Orta yaşlı bir hanım, çaresizlik içinde polise soruyor: Annemi
doktora götürmem lazım, nereden geçeceğim?
Heyhat! İstersen ölüm döşeğinde ol, 1 Mayıs’ta tüm yollar vatandaşa
kapalıydı.
Gözümün önünde işine gitmeye çabalayan onlarca sivil, tek tek
Kurtuluş Caddesi’nin başındaki polis bariyerlerinden geri
çevrildi.
Ara sokaklardan da hiçbir yöne çıkış yoktu. Her yer barikatlarla,
polisle çevrilmişti.
Yasaklı 1 Mayıs’larda bile böylesi yaşanmadı.

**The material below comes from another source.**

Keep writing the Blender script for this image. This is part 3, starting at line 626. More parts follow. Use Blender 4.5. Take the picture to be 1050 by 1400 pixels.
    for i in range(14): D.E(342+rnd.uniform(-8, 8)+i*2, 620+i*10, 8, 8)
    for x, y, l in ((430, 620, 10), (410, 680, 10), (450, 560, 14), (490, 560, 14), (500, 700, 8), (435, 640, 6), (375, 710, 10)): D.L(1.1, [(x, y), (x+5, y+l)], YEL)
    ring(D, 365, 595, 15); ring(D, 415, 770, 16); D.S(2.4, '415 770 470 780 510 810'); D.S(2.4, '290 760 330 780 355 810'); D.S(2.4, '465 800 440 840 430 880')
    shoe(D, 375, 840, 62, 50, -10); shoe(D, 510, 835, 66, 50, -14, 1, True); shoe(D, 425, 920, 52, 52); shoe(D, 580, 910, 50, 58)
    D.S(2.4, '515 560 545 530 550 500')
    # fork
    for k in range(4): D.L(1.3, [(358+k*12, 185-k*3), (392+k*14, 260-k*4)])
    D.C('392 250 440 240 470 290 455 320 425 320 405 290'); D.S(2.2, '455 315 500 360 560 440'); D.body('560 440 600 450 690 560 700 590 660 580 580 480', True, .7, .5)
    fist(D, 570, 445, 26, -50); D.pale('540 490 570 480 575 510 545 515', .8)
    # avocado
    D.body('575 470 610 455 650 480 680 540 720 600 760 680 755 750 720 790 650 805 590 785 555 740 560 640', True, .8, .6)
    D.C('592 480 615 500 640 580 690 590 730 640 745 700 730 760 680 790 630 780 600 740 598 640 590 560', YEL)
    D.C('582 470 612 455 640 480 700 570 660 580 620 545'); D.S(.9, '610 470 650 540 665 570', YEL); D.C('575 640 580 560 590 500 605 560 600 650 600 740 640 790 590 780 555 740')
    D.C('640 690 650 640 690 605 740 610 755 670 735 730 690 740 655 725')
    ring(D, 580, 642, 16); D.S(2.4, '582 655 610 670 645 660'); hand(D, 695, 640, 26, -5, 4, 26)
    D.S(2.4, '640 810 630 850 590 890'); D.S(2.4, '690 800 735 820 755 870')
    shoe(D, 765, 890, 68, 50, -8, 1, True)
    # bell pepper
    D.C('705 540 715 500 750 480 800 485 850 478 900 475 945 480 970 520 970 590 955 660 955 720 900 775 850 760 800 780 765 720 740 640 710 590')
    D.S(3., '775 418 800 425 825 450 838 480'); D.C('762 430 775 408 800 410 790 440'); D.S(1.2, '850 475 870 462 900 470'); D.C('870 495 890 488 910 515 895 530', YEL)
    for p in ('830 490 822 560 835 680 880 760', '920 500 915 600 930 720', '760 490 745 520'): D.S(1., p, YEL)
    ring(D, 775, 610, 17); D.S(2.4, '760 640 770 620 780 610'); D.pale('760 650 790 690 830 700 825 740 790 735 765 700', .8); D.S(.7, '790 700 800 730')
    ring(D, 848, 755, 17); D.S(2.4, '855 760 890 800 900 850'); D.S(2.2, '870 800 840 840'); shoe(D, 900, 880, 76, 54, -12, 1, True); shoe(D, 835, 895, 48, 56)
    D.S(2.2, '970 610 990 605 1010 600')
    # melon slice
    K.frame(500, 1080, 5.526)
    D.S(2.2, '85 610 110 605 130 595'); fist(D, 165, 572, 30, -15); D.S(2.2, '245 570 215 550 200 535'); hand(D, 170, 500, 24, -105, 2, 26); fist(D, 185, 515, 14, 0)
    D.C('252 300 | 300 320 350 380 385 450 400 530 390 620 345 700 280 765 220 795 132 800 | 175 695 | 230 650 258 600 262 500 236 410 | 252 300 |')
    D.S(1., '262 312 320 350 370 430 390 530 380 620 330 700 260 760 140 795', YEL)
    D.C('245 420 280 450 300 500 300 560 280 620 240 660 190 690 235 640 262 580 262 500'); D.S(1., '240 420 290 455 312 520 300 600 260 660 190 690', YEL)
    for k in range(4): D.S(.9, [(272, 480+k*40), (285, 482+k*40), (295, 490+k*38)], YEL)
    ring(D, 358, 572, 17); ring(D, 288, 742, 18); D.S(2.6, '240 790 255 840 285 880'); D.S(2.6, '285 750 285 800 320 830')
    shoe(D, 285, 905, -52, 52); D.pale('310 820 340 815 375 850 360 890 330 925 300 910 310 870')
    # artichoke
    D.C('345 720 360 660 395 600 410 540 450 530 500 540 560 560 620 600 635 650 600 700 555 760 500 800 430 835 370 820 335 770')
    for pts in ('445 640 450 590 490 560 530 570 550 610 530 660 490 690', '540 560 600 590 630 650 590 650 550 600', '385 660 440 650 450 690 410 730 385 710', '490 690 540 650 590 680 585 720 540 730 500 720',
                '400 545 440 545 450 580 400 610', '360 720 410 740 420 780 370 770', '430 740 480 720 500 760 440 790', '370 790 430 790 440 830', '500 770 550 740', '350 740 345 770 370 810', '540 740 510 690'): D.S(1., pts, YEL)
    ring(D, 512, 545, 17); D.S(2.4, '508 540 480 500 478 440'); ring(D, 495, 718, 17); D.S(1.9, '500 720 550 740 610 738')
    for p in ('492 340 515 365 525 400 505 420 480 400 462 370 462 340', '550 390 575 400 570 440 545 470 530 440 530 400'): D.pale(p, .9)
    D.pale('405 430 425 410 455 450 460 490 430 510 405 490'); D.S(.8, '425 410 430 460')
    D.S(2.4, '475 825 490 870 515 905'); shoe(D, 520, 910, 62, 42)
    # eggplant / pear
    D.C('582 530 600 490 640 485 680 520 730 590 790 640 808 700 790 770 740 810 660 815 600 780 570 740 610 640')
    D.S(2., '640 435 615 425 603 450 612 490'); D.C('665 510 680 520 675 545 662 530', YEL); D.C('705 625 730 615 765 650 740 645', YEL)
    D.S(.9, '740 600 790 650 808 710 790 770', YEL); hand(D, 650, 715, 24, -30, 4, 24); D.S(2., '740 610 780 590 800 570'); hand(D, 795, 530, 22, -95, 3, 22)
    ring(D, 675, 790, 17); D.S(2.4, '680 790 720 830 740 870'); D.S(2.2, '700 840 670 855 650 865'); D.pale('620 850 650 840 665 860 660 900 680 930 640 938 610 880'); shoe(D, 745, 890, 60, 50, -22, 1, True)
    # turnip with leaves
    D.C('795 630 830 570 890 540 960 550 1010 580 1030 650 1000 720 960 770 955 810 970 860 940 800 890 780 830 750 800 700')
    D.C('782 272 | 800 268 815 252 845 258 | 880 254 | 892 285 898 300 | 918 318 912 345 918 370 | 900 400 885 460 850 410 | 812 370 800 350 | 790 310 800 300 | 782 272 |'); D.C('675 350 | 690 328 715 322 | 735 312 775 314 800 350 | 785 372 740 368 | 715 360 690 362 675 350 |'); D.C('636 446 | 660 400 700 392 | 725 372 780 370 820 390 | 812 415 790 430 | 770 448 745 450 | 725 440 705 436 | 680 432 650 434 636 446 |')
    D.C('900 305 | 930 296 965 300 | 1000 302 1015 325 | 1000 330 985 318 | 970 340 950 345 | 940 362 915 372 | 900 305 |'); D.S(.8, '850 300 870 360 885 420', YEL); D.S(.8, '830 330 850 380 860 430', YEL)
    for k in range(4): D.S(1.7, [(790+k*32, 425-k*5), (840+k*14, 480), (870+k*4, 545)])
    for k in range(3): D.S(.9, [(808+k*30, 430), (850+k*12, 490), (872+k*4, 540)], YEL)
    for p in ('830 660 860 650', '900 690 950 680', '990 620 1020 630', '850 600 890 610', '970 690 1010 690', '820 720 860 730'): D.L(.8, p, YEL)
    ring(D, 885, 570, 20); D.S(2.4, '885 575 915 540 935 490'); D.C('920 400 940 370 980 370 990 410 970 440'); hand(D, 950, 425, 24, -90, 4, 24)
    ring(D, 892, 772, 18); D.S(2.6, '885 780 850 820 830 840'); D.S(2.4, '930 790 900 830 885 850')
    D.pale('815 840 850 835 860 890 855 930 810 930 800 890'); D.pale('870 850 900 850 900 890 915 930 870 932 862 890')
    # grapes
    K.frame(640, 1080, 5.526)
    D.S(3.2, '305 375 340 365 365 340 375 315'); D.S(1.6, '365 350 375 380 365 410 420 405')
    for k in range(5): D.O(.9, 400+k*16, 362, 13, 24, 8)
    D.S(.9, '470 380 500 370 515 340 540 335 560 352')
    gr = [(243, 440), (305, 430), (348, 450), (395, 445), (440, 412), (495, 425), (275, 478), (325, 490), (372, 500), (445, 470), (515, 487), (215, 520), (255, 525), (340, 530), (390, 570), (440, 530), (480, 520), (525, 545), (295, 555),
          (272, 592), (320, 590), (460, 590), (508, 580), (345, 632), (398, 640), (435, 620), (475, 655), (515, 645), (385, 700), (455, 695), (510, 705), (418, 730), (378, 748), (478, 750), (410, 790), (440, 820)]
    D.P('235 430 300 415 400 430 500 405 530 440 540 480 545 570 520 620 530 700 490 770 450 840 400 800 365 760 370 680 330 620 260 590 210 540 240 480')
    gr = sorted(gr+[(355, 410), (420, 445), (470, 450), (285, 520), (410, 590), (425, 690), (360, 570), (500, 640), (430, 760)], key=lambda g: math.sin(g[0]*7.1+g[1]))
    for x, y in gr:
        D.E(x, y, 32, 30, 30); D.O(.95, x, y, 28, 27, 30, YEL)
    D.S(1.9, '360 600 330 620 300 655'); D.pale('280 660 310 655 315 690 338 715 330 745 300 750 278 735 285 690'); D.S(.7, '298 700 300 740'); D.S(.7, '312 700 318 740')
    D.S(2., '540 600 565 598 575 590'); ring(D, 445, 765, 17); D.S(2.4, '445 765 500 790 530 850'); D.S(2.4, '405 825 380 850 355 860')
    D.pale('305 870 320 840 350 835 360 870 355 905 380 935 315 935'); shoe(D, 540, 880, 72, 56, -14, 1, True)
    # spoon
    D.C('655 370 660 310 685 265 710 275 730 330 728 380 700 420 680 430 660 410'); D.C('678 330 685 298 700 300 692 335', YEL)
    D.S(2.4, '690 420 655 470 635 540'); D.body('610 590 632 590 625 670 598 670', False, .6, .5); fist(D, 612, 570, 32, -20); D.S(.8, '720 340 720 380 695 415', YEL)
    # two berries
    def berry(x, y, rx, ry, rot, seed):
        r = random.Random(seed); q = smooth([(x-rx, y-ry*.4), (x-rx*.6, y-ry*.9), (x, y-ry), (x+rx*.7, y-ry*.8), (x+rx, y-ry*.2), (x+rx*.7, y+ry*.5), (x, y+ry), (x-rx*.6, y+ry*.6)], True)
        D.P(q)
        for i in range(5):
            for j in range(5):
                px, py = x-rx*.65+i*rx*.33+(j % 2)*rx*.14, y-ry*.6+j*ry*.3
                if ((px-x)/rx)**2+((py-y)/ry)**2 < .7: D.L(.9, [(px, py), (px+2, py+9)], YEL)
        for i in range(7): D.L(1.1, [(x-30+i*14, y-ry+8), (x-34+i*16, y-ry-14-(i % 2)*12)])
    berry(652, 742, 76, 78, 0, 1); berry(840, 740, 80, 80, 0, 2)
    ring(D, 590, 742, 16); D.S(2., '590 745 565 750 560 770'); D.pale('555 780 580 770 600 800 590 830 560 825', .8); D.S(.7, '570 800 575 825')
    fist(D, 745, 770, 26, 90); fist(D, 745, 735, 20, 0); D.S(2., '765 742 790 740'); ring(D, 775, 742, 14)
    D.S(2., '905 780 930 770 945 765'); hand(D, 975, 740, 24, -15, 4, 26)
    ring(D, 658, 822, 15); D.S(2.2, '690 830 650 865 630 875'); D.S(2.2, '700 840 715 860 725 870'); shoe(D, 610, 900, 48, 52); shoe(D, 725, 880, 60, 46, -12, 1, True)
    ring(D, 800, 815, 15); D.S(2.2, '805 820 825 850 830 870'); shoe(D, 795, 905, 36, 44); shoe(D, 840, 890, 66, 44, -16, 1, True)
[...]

İstanbul, 1 Mayıs 2015’e adı konmamış bir OHAL’le girdi... Sabah 06
itibarıyla vapurlar ve metrobüs iptal edildi; şehrin can damarları,
Anadolu-Avrupa yakası bağlantısı toptan kesildi. Taksim’e çıkan tüm
ana yollar trafiğe kapatılırken metro hatları da yasaktan nasibini
aldı.
14.5 milyon nüfuslu, milyon turistin ziyaret ettiği kentte, E-5
haricinde ulaşım imkânsız hale getirildi.
Ama sorsanız, her şey serbestti! Hatta Başbakan Davutoğlu,
“sembolik” olarak elinde karanfille gelenlere Taksim’in açık
olduğunu söylemişti.
1 Mayıs’ı Taksim’de kutlamanın zaten bir sembol olduğunu,
sendikaların elinde zaten molotofla gelmeyeceğini gayet iyi bildiği
halde...
Molotof ve kamu malı
Biliyoruz ki gün boyu yapılan gözaltılar, mekân basmalar, sıkılan
gazlar, atılan plastik mermiler, sivil sopalılar ve TOMA’ların
verdiği zarar, pek az yayın organında yer bulacak.
Buna karşılık, ele geçirilen molotofkokteylleri ve zarar verilen
kamu mallarının görüntüleri gösterilip “İşte gördünüz mü? Biz, kaos
çıkarmak isteyenlere karşı önlem aldık” denilecek...
Doğrudur; molotofkokteylleriyle de sokağa çıkanlar vardı.
Kurtuluş’ta böyle bir gruba rastladım. Taş çatlasa 40 kişiydiler.
Bazılarının elinde sapan vardı, slogan atarak “Barikatları
yıkacağız” diye ortaya çıktılar. Ancak polis müdahalesiyle 15
dakikada dağıldılar. Her müdahalede grup biraz daha küçüldü ve
dağıldı.
Şimdi sorarım size: Zırhlı, donanımlı, on binden fazla polisin
karşısında bu küçücük gruplar mı Türkiye’yi kaosa sürükleyecek?
Peki, yılın tek bir günü, anayasal haklarını kullanmak isteyen
emekçilerin, işçilerin günahı ne?
Ya evine tıkılan, sokaktaki gazdan boğulacak hale gelen geniş
kitleler?
Ya Beşiktaş’ta toplanan sendika, siyasi parti temsilcileri ve
forumların elinde molotof mu vardı?
Kaos çıkaran kim?
Dikkatimi çeken bir ayrıntı; farklı şehir ve ilçelerden İstanbul’a
yığılan polisler de yabancısı oldukları sokaklarda şaşkındı.
Ancak en tehlikelisi, eline sopayı bıçağı alan sivil kıyafetli
kişilerin kendilerince oluşturdukları küçük timler.
Kim bunlar? Kimin adına sokakta yakaladıkları insanları
dövüyorlar?
Sakın esnafa adeta “vur” emrini veren birilerinin galeyanına gelmiş
olmasınlar?
Bu yazıyı yazarken Kurtuluş semalarında helikopterler dolaşıyor.
OHAL değil de nedir bu?
Özgürce 1 Mayıs’ın kutlandığı 2010’u hatırlayın: Ne yaralanma, ne
gözaltı, ne de molotof vardı...
Demek ki kaosu yaratan, 1 Mayıs’ı kutlamak isteyenler değil. Kaosu
yaratan, 1 Mayıs’ı yasaklarla bastıran korku imparatorluğu.
Toplum kutuplaştırıldıkça, oy uğruna din, kimlik ve etnik meseleler
meze yapıldıkça...
Polis gücü orantısız kullanıldığında ve haklar, özgürlükler ayaklar
altına alındıkça...
Bunca adaletsizlik, işsizlik ve ümitsizlik var oldukça...
Kaosu kimin istediği sorusunu tekrar tekrar sormak gerek.